DATA LINES
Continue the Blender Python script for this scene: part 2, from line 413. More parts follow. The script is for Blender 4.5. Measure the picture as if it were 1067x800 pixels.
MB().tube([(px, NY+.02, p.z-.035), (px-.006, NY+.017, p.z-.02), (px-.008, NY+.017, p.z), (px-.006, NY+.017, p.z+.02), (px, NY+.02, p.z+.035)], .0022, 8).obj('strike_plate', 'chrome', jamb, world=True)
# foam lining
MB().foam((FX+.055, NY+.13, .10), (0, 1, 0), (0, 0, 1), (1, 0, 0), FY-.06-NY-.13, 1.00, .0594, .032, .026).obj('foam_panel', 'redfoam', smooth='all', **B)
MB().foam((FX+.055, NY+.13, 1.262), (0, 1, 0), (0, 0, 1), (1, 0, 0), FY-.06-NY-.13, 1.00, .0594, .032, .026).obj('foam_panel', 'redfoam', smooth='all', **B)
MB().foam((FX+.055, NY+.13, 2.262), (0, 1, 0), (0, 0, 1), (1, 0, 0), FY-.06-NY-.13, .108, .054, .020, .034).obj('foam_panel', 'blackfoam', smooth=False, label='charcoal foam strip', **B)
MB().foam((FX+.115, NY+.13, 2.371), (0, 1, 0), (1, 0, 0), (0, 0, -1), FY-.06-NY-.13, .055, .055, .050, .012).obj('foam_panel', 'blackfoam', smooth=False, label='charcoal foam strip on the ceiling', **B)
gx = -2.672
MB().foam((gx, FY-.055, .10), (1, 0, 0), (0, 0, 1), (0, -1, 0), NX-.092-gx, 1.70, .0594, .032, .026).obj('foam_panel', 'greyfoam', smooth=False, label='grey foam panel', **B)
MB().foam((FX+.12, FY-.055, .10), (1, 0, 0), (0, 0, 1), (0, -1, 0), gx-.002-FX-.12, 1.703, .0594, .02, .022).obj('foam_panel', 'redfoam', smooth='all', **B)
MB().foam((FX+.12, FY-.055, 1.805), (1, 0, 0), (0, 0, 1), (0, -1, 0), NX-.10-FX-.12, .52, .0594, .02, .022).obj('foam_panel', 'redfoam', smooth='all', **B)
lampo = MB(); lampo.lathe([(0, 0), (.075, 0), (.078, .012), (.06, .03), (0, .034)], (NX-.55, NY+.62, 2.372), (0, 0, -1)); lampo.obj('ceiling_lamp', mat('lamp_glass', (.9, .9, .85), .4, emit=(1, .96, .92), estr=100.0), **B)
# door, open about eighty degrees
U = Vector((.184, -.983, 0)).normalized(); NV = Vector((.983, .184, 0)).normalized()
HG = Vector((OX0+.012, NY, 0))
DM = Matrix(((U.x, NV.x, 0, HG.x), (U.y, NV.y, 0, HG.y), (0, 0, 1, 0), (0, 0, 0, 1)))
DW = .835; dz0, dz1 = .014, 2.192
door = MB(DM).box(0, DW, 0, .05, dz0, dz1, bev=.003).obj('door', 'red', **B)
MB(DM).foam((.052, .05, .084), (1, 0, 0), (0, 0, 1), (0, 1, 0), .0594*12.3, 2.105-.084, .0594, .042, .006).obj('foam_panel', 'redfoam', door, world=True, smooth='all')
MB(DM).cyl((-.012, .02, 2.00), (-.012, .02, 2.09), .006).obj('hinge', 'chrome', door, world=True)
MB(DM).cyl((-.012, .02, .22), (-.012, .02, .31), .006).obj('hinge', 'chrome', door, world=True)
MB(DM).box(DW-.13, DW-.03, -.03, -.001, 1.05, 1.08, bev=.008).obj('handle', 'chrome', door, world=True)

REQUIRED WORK
Return the listing above in its exact form.

EXERCISE RESULT
Continue the Blender Python script for this scene: part 2, from line 413. More parts follow. The script is for Blender 4.5. Measure the picture as if it were 1067x800 pixels.
MB().tube([(px, NY+.02, p.z-.035), (px-.006, NY+.017, p.z-.02), (px-.008, NY+.017, p.z), (px-.006, NY+.017, p.z+.02), (px, NY+.02, p.z+.035)], .0022, 8).obj('strike_plate', 'chrome', jamb, world=True)
# foam lining
MB().foam((FX+.055, NY+.13, .10), (0, 1, 0), (0, 0, 1), (1, 0, 0), FY-.06-NY-.13, 1.00, .0594, .032, .026).obj('foam_panel', 'redfoam', smooth='all', **B)
MB().foam((FX+.055, NY+.13, 1.262), (0, 1, 0), (0, 0, 1), (1, 0, 0), FY-.06-NY-.13, 1.00, .0594, .032, .026).obj('foam_panel', 'redfoam', smooth='all', **B)
MB().foam((FX+.055, NY+.13, 2.262), (0, 1, 0), (0, 0, 1), (1, 0, 0), FY-.06-NY-.13, .108, .054, .020, .034).obj('foam_panel', 'blackfoam', smooth=False, label='charcoal foam strip', **B)
MB().foam((FX+.115, NY+.13, 2.371), (0, 1, 0), (1, 0, 0), (0, 0, -1), FY-.06-NY-.13, .055, .055, .050, .012).obj('foam_panel', 'blackfoam', smooth=False, label='charcoal foam strip on the ceiling', **B)
gx = -2.672
MB().foam((gx, FY-.055, .10), (1, 0, 0), (0, 0, 1), (0, -1, 0), NX-.092-gx, 1.70, .0594, .032, .026).obj('foam_panel', 'greyfoam', smooth=False, label='grey foam panel', **B)
MB().foam((FX+.12, FY-.055, .10), (1, 0, 0), (0, 0, 1), (0, -1, 0), gx-.002-FX-.12, 1.703, .0594, .02, .022).obj('foam_panel', 'redfoam', smooth='all', **B)
MB().foam((FX+.12, FY-.055, 1.805), (1, 0, 0), (0, 0, 1), (0, -1, 0), NX-.10-FX-.12, .52, .0594, .02, .022).obj('foam_panel', 'redfoam', smooth='all', **B)
lampo = MB(); lampo.lathe([(0, 0), (.075, 0), (.078, .012), (.06, .03), (0, .034)], (NX-.55, NY+.62, 2.372), (0, 0, -1)); lampo.obj('ceiling_lamp', mat('lamp_glass', (.9, .9, .85), .4, emit=(1, .96, .92), estr=100.0), **B)
# door, open about eighty degrees
U = Vector((.184, -.983, 0)).normalized(); NV = Vector((.983, .184, 0)).normalized()
HG = Vector((OX0+.012, NY, 0))
DM = Matrix(((U.x, NV.x, 0, HG.x), (U.y, NV.y, 0, HG.y), (0, 0, 1, 0), (0, 0, 0, 1)))
DW = .835; dz0, dz1 = .014, 2.192
door = MB(DM).box(0, DW, 0, .05, dz0, dz1, bev=.003).obj('door', 'red', **B)
MB(DM).foam((.052, .05, .084), (1, 0, 0), (0, 0, 1), (0, 1, 0), .0594*12.3, 2.105-.084, .0594, .042, .006).obj('foam_panel', 'redfoam', door, world=True, smooth='all')
MB(DM).cyl((-.012, .02, 2.00), (-.012, .02, 2.09), .006).obj('hinge', 'chrome', door, world=True)
MB(DM).cyl((-.012, .02, .22), (-.012, .02, .31), .006).obj('hinge', 'chrome', door, world=True)
MB(DM).box(DW-.13, DW-.03, -.03, -.001, 1.05, 1.08, bev=.008).obj('handle', 'chrome', door, world=True)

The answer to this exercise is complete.